Elaine Street
A time to be reapin’, a time to be sowin’
The green leaves of summer are callin’ me home
It was good to be young then in the season of plenty
When the catfish are jumpin’ as high as the sky.
A time just for plantin’, a time just for plowin’
A time to be courtin’ a girl of your own
Twas so good to be young then to be close to the earth
And to stand by your wife at the moment of birth.
(A time just for plantin’, a time just for plowin’)
(A time just for livin’, a place for to die)
Twas so good to be young then to be close to the earth
Now the green leaves of summer are callin’ me home.
I remember the summer of 1960. The movie the Alamo, starring John Wayne was playing in theatres, and the Brothers Four song “The Green Leaves of Summer” was playing on the radio, over and over again. I remember it so vividly because a friend of mine had recently moved away, and not long after, we found out that he had been killed, and the mood of the song seemed appropriate for the occasion. Several days later, his mother and father stopped at our house, and saw my brother and me, playing out in our garage with some friends, and invited us to Mark’s funeral.
I had only known Mark for a year or so. He was in my class at Ramona School, and my brother was the same age as his brother Phillip. They lived in one of the nicer homes in our neighborhood, on the corner of Mapledale and Maryton. Being on a corner, it had a nice big front yard, but we never played outside. Mrs. Lee would always greet me at the door with a smile and invite me to go into Mark’s room, where we would spend hours and hours playing games together, or swapping baseball cards.
I liked playing at Mark’s house. He wasn’t my best friend – that was Hank. Every day after school I would go over to Hank’s house, and we would play football or baseball out on his front lawn, but I began to feel unwelcome there when every day his mother would charge out and grab him by the collar like Tom Sawyer’s Aunt Polly, and drag him into the house. It seemed like Hank was always getting punished for one thing or another – not making his bed, or not cleaning up his room, or arguing with his sister Judy. And if Hank wasn’t getting it, then Judy was. His mother wasn’t particular. Mark’s mother wasn’t like that at all. I don’t think she ever got angry at Mark. Mrs. Lee baked cookies instead.
One day they moved across town, to Seaforth Street. If I ever visited their new home, it was only once. Though it wasn’t that far, Mark started going to another school, and not long after that came the news that he had been killed. I learned the details about his death from the obituary in the newspaper. Mark was riding his bicycle on Rosecrans, near Elaine Street, and the wheel of the bike got stuck in a groove in the gutter and he got hit by a truck that was backing up, when he couldn’t maneuver out of the way.
I didn’t attend Mark’s funeral, but I felt bad about his death, and grieved for a long time. And even many years later, whenever I would ride my bicycle on Rosecrans, I would never go near Elaine Street. If I wanted to go to Norwalk Square, the shopping center that was only one block from there, I always rode my bicycle in the back way to avoid Elaine Street. It became a symbol of death to me, and I was deathly afraid of it.

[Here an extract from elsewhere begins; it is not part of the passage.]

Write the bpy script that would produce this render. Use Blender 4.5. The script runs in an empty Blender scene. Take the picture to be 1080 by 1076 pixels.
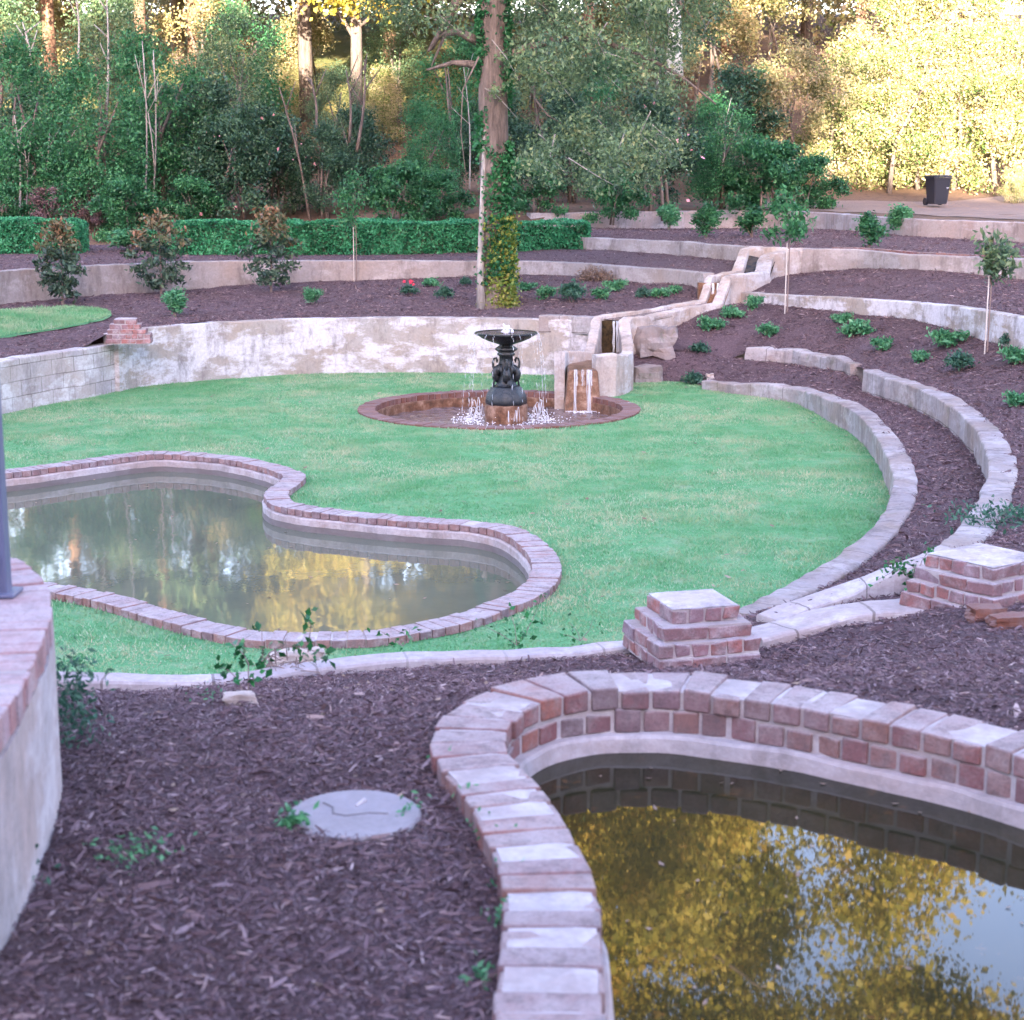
import bpy, math, random
import numpy as np
from mathutils import Vector, noise, Matrix
from mathutils.geometry import delaunay_2d_cdt

random.seed(7); RNG = np.random.default_rng(7)
SC = bpy.context.scene
COL = SC.collection

# ------------------------------------------------------------------ camera, sky, sun, exposure
CAM_Z = 3.6; PITCH = math.radians(11.25); F = 1800.0
cd = bpy.data.cameras.new('camera'); cam = bpy.data.objects.new('camera', cd); COL.objects.link(cam)
cd.sensor_width = 36; cd.lens = 60; cd.clip_end = 5000; cd.clip_start = 0.05
cam.location = (0, 0, CAM_Z); cam.rotation_euler = (math.pi/2 - PITCH, 0, 0)
cd.dof.use_dof = True; cd.dof.focus_distance = 20; cd.dof.aperture_fstop = 5.6
SC.camera = cam
SUN_E = 11.0; SUN_AZ = 184.0          # sun stands behind the viewer
w = bpy.data.worlds.new('World'); SC.world = w; w.use_nodes = True
nt = w.node_tree; bg = nt.nodes['Background']
sky = nt.nodes.new('ShaderNodeTexSky'); sky.sky_type = 'NISHITA'; sky.sun_disc = False
sky.sun_elevation = math.radians(SUN_E + 12); sky.sun_elevation = math.radians(SUN_E)
sky.sun_rotation = math.radians(SUN_AZ); sky.air_density = 1.0; sky.dust_density = 1.5; sky.ozone_density = 1.0
tint = nt.nodes.new('ShaderNodeMixRGB'); tint.blend_type = 'MULTIPLY'; tint.inputs[0].default_value = 1
tint.inputs[2].default_value = (1.12, .95, 1.08, 1); nt.links.new(sky.outputs[0], tint.inputs[1]); nt.links.new(tint.outputs[0], bg.inputs[0]); bg.inputs[1].default_value = 0.15
sl = bpy.data.lights.new('sun', 'SUN'); sun = bpy.data.objects.new('sun', sl); COL.objects.link(sun)
sl.energy = 3.6; sl.angle = math.radians(0.5); sl.color = (1.0, 0.86, 0.66)
az = math.radians(SUN_AZ); el = math.radians(SUN_E)
sdir = Vector((math.sin(az)*math.cos(el), math.cos(az)*math.cos(el), math.sin(el)))
sun.rotation_euler = sdir.to_track_quat('Z', 'Y').to_euler()
SC.view_settings.view_transform = 'Standard'; SC.view_settings.look = 'None'
SC.view_settings.exposure = 3.52; SC.view_settings.gamma = 1.0
SC.render.engine = 'CYCLES'; SC.cycles.use_denoising = True
SC.cycles.max_bounces = 6; SC.cycles.transparent_max_bounces = 12

# ------------------------------------------------------------------ helpers
CP, SP = math.cos(PITCH), math.sin(PITCH)
def ray(px, py):
    u = (px-540)/F; v = (538-py)/F
    return Vector((u, CP + v*SP, -SP + v*CP))
def P(px, py, z):
    d = ray(px, py); t = (z-CAM_Z)/d.z
    return Vector((d.x*t, d.y*t, z))
def at(px, py, Y):
    d = ray(px, py); t = Y/d.y
    return Vector((d.x*t, Y, CAM_Z + d.z*t))
def hit(px, py, zf, y0=2.0, y1=110.0):
    """march along the pixel's ray until it meets the surface"""
    d = ray(px, py); Y = np.arange(y0, y1, .1); t = Y/d.y
    g = zf(d.x*t, Y); zr = CAM_Z + d.z*t; k = np.nonzero(zr <= g)[0]
    i = k[0] if len(k) else len(Y)-1
    return Vector((d.x*t[i], Y[i], float(g[i])))

def smooth_path(pts, step=0.15, closed=False):
    pts = [np.array(p, float) for p in pts]; n = len(pts); out = []
    rng = range(n) if closed else range(n-1)
    for i in rng:
        g = (lambda k: pts[k % n]) if closed else (lambda k: pts[min(max(k, 0), n-1)])
        p0, p1, p2, p3 = g(i-1), g(i), g(i+1), g(i+2)
        L = np.linalg.norm((p2-p1)[:2]); m = max(1, int(L/step))
        for k in range(m):
            t = k/m
            out.append(0.5*((2*p1) + (p2-p0)*t + (2*p0-5*p1+4*p2-p3)*t*t + (3*p1-p0-3*p2+p3)*t**3))
    if not closed: out.append(pts[-1])
    return np.array(out)

def normals2d(p, closed=False):
    q = p[:, :2]
    if closed: d = np.roll(q, -1, 0) - np.roll(q, 1, 0)
    else:
        d = np.gradient(q, axis=0)
    d /= np.maximum(np.linalg.norm(d, axis=1, keepdims=True), 1e-9)
    return np.stack([-d[:, 1], d[:, 0]], 1)          # left normal
def offset(p, a, closed=False):
    n = normals2d(p, closed); q = p.copy(); q[:, :2] += n*a; return q
def resample(p, step, closed=False):
    q = np.vstack([p, p[:1]]) if closed else p
    s = np.concatenate([[0], np.cumsum(np.linalg.norm(np.diff(q[:, :2], axis=0), axis=1))])
    n = max(2, int(round(s[-1]/step))); t = np.linspace(0, s[-1], n+1)
    r = np.stack([np.interp(t, s, q[:, k]) for k in range(q.shape[1])], 1)
    return r[:-1] if closed else r

def tag(o, label=None, cat=None, group=None, kind=None):
    if label: o['label'] = label
    if cat: o['category'] = cat
    if group: o['group'] = group
    if kind: o['kind'] = kind
    return o
def thing(name, label, cat, loc=(0, 0, 0), rz=0, group=None):
    o = bpy.data.objects.new(name, None); COL.objects.link(o); o.location = loc; o.rotation_euler = (0, 0, rz)
    o.empty_display_size = 0.2
    return tag(o, label, cat, group)

def np_mesh(name, V, Fq, mat, parent=None, smooth=False, uv=None):
    """V (N,3); Fq (M,k) all faces of the same size"""
    V = np.asarray(V, np.float32); Fq = np.asarray(Fq, np.int32); k = Fq.shape[1]; M = Fq.shape[0]
    me = bpy.data.meshes.new(name)
    me.vertices.add(len(V)); me.vertices.foreach_set('co', V.ravel())
    me.loops.add(M*k); me.loops.foreach_set('vertex_index', Fq.ravel())
    me.polygons.add(M); me.polygons.foreach_set('loop_start', np.arange(M, dtype=np.int32)*k)
    me.polygons.foreach_set('loop_total', np.full(M, k, np.int32))
    if smooth: me.polygons.foreach_set('use_smooth', np.ones(M, bool))
    me.update(); me.validate()
    me.materials.append(mat)
    o = bpy.data.objects.new(name, me); COL.objects.link(o)
    if parent: o.parent = parent
    return o

class MB:
    def __init__(s): s.v = []; s.f = []; s.uv = []
    def add(s, vs, fs, uvs=None):
        b = len(s.v); s.v += [tuple(v) for v in vs]; s.f += [tuple(b+i for i in f) for f in fs]
        s.uv += list(uvs) if uvs is not None else [(0, 0)]*len(vs)
        return s
    def box(s, x0, x1, y0, y1, z0, z1, j=0.0, M=None):
        vs = [(x, y, z) for z in (z0, z1) for y in (y0, y1) for x in (x0, x1)]
        vs = [Vector((a+random.uniform(-j, j), b+random.uniform(-j, j), c+random.uniform(-j, j))) for a, b, c in vs]
        if M is not None: vs = [M @ v for v in vs]
        return s.add(vs, [(0, 2, 3, 1), (4, 5, 7, 6), (0, 1, 5, 4), (2, 6, 7, 3), (0, 4, 6, 2), (1, 3, 7, 5)])
    def hexa(s, lo, hi):
        """lo, hi: 4 points each, counterclockwise from above"""
        return s.add(list(lo)+list(hi), [(3, 2, 1, 0), (4, 5, 6, 7), (0, 1, 5, 4), (1, 2, 6, 5), (2, 3, 7, 6), (3, 0, 4, 7)])
    def tube(s, pts, rad, seg=7, cap=True):
        pts = [Vector(p) for p in pts]; n = len(pts)
        if not hasattr(rad, '__len__'): rad = [rad]*n
        vs = []; ref = Vector((0.3, 0.9, 0.2)).normalized()
        for i, p in enumerate(pts):
            t = (pts[min(i+1, n-1)] - pts[max(i-1, 0)])
            t = t.normalized() if t.length > 1e-9 else Vector((0, 0, 1))
            a = t.cross(ref)
            if a.length < 0.15: a = t.cross(Vector((1, 0, 0)))
            a.normalize(); b = t.cross(a)
            for k in range(seg):
                an = 2*math.pi*k/seg
                vs.append(p + (a*math.cos(an) + b*math.sin(an))*rad[i])
        fs = [(i*seg+k, i*seg+(k+1) % seg, (i+1)*seg+(k+1) % seg, (i+1)*seg+k) for i in range(n-1) for k in range(seg)]
        if cap: fs += [tuple(range(seg-1, -1, -1)), tuple((n-1)*seg+k for k in range(seg))]
        return s.add(vs, fs)
    def lathe(s, prof, seg=32, c=(0, 0, 0), lobes=0, amp=0):
        vs = []
        for r, z in prof:
            for k in range(seg):
                a = 2*math.pi*k/seg; rr = r*(1+amp*math.cos(lobes*a)) if lobes else r
                vs.append((c[0]+rr*math.cos(a), c[1]+rr*math.sin(a), c[2]+z))
        n = len(prof)
        fs = [(i*seg+k, i*seg+(k+1) % seg, (i+1)*seg+(k+1) % seg, (i+1)*seg+k) for i in range(n-1) for k in range(seg)]
        return s.add(vs, fs)
    def blob(s, c, r, seg=8, j=0.15):
        c = Vector(c); rx, ry, rz = (r, r, r) if not hasattr(r, '__len__') else r
        vs = []; ph = [i*math.pi/(seg//2) for i in range(seg//2+1)]
        for p_ in ph:
            for k in range(seg):
                a = 2*math.pi*k/seg; q = 1+random.uniform(-j, j)
                vs.append(c+Vector((rx*q*math.sin(p_)*math.cos(a), ry*q*math.sin(p_)*math.sin(a), rz*q*math.cos(p_))))
        fs = [(i*seg+k, (i+1)*seg+k, (i+1)*seg+(k+1) % seg, i*seg+(k+1) % seg) for i in range(len(ph)-1) for k in range(seg)]
        return s.add(vs, fs)
    def build(s, name, mat, parent=None, smooth=False, bevel=0, seg=2):
        me = bpy.data.meshes.new(name); me.from_pydata([tuple(v) for v in s.v], [], s.f)
        uvl = me.uv_layers.new(name='UVMap')
        idx = np.zeros(len(me.loops), np.int32); me.loops.foreach_get('vertex_index', idx)
        uvl.data.foreach_set('uv', np.array(s.uv, np.float32)[idx].ravel())
        if smooth: me.polygons.foreach_set('use_smooth', np.ones(len(me.polygons), bool))
        me.update(); me.materials.append(mat)
        o = bpy.data.objects.new(name, me); COL.objects.link(o)
        if parent: o.parent = parent
        if bevel:
            b = o.modifiers.new('bevel', 'BEVEL'); b.width = bevel; b.segments = seg; b.limit_method = 'ANGLE'; b.angle_limit = 0.6
        return o

# ---- leaves
def rand_dirs(n, zb=0.0, zs=1.0):
    d = RNG.normal(size=(n, 3)); d[:, 2] = d[:, 2]*zs + zb
    return d/np.maximum(np.linalg.norm(d, axis=1, keepdims=True), 1e-6)
def leaf_geo(C, L, W, zb=0.0, zs=1.0, fold=0.15, flat=0.0):
    """diamond leaves at the points C"""
    n = len(C); a = rand_dirs(n, zb, zs); r = rand_dirs(n)
    if flat: r[:, 2] += flat*np.sign(r[:, 2]+1e-9)
    b = np.cross(a, r); b /= np.maximum(np.linalg.norm(b, axis=1, keepdims=True), 1e-6)
    c = np.cross(a, b)
    s = RNG.uniform(0.65, 1.3, (n, 1)); L = L*s; W = W*s
    v0 = C - a*L*0.5; v2 = C + a*L*0.5 + c*L*fold*0.5; m = C + a*L*0.05 - c*L*fold*0.3
    V = np.stack([v0, m+b*W*0.5, v2, m-b*W*0.5], 1).reshape(-1, 3)
    return V, np.arange(n*4).reshape(-1, 4)
def blob_points(n, c, r, shell=0.55):
    d = RNG.normal(size=(n, 3)); d /= np.linalg.norm(d, axis=1, keepdims=True)
    rr = RNG.uniform(shell, 1.0, (n, 1))**0.7
    return np.asarray(c) + d*rr*np.asarray(r)
def clump_points(clumps, n):
    vol = np.array([np.mean(np.atleast_1d(r))**2 for c, r in clumps]); k = np.maximum(1, (n*vol/vol.sum()).astype(int))
    return np.concatenate([np.asarray(c)+RNG.normal(size=(m, 3))*np.asarray(r)*0.45 for (c, r), m in zip(clumps, k)])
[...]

Last year they began renovating one of the little nearby strip-malls, that had a taco stand that was a popular hang-out for the local high school kids, called Taco Joe’s. The day after they closed for business, I walked over to take some photographs of the old place, which I posted on the internet for friends to view. While I was standing there, I noticed an old couple sitting in a car, and took a picture of them. As I began to walk away, they pulled up and the old woman rolled down her window, and we talked for awhile. She was very old, with silver gray hair and she shook nervously a little when she spoke, and there was something very familiar about her. Like me, she said they had come to say good-bye to the old taco place. “We live up on Seaforth now,” she said, “but we used to come here a lot.” I started to ask her if she knew the Lee family, but something held me back. There is a time for raking leaves, and a time to just let them lie.